O ministro da Fazenda, Fernando Haddad, durante cerimônia de posse no cargo
FABIO RODRIGUES POZZEBOM/AGÊNCIA BRASIL - 2.1.2023
O Litígio Zero foi anunciado pelo ministro da Fazenda, Fernando Haddad, na última quinta-feira (12)
O novo programa de renegociação de dívidas apresentado pela equipe econômica do presidente Luiz Inácio Lula da Silva (PT) pode não ser o ideal para reverter a situação de déficit da União, dizem especialistas. O Litígio Zero, que faz parte de um pacote de medidas para conter o saldo negativo de R$ 231,5 bilhões dos cofres públicos, foi anunciado por Fernando Haddad, ministro da Fazenda, na quinta-feira (12) e publicado no Diário Oficial da União no dia seguinte.
O projeto prevê o parcelamento de dívidas com o governo federal e guarda semelhanças com o Programa de Recuperação Fiscal (Refis), cuja primeira edição foi instituída em 1999, durante o segundo governo de Fernando Henrique Cardoso (PSDB).
Durante a apresentação do pacote, no Ministério da Fazenda, Haddad e o restante da equipe negaram que o Litígio Zero seja um novo Refis. Especialistas ouvidos pelo R7 avaliam que o antigo programa seria mais adequado para atender os anseios do governo — Lula quer terminar o ano com saldo positivo nas contas federais.
É o que aponta o advogado tributarista Guilherme Elia. "Entendo que, para o objetivo anunciado de aumentar a receita, o Refis seria mais apropriado, justamente porque é mais amplo e permitiria a adesão de um número muito maior de contribuintes, incluindo grandes empresas com altos débitos em discussão administrativa ou judicial", afirma.
Para o jurista, as vantagens do Litígio Zero são limitadas. "O programa beneficia basicamente pessoas físicas, microempresas e empresas de pequeno porte, porque são os que tiveram as melhores concessões de descontos, que chegam a anistia completa de multas e juros, desde que observado o limite total de 65% da dívida total atualizada", explica.
Para as empresas de médio e grande porte, de acordo com o especialista, o benefício é pequeno, pois não haverá descontos, apenas parcelamento com incidência de taxas sobre cada parcela. "Nesse caso, não há muita novidade", completa Elia.
O professor de economia Cesar Bergo diz que, apesar da distância que o governo quer manter da modalidade antiga, há semelhanças. "Esse tipo de situação, com dispensa de multa e parcelamento, é estrutura do Refis. O novo programa permite que o contribuinte faça os acertos e fique em dia com a Receita em relação aos tributos, assim como o Refis", analisa.
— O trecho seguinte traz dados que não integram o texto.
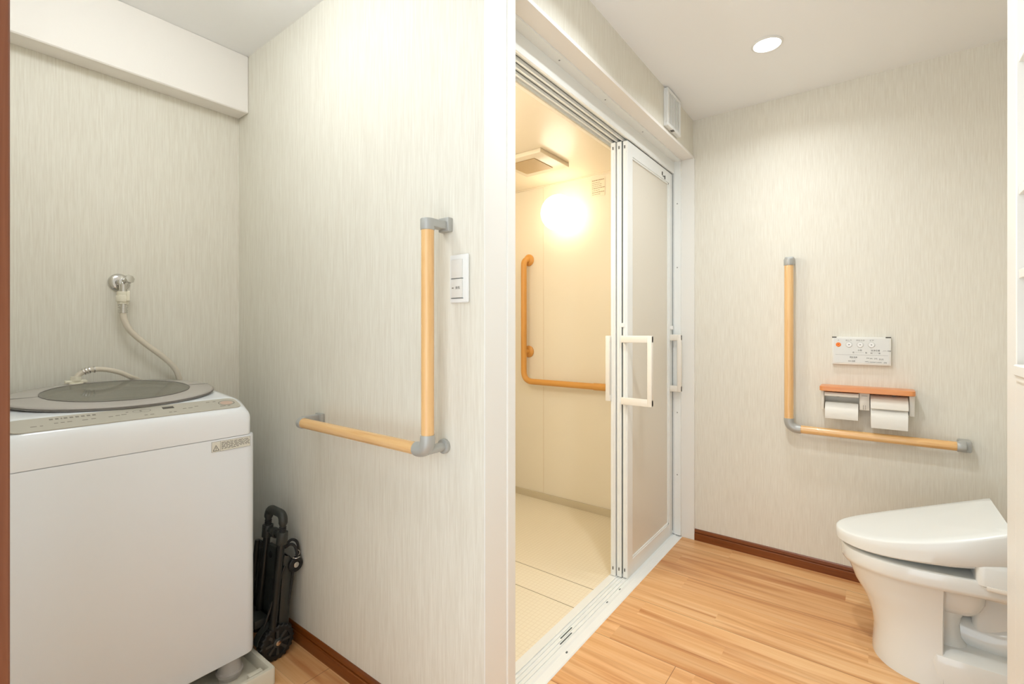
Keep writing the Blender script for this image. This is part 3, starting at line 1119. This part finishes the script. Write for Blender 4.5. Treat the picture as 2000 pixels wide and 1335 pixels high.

Murilo Viana, especialista em contas públicas e consultor da GO Associados, explica a relutância de Haddad em comparar o Litígio Zero ao Refis. "O Refis é alvo de estigma e é malvisto, não pelos contribuintes, mas por quem avalia as políticas fiscais", afirma.
"Uma coisa é ter Refis vez ou outra, mas os governos têm feito com muita frequência. É tido como uma forma de premiar o mau pagador", comenta Viana.
Viana argumenta que há consequências negativas a longo prazo com esse tipo de programa. "[A renegociação de dívidas] ajuda a melhorar a arrecadação do governo no curto prazo, mas pode deteriorar a arrecadação a longo prazo, justamente porque incentiva as pessoas e as empresas a não pagarem os impostos em dia. Não por má-fé, mas porque precisam de crédito, que tem acesso estreito no país, então muitos acabam postergando o pagamento de dívidas", completa o especialista.
Por isso, o Litígio Zero tem caráter de solução provisória, para o especialista. Murilo Viana afirma que o governo precisa definir novas diretrizes permanentes para a economia.
"Há o desafio grande de apresentar a nova âncora fiscal ainda no primeiro semestre. Há expectativa de novas medidas, porque muitas das que foram anunciadas têm efeitos temporários. É preciso um ajuste fiscal estrutural, não só de um ou dois anos, mas com mudança de trajetória dos gastos", afirma.
Para ele, a principal relevância das medidas anunciadas por Haddad — entre as quais o Litígio Zero — é a demonstração de que o novo governo está preocupado com o déficit primário e a questão fiscal. O aceno tem peso, principalmente, após a aprovação da proposta de emenda à Constituição (PEC) do estouro, que permitiu furo no teto de gastos para bancar promessas de campanha de Lula.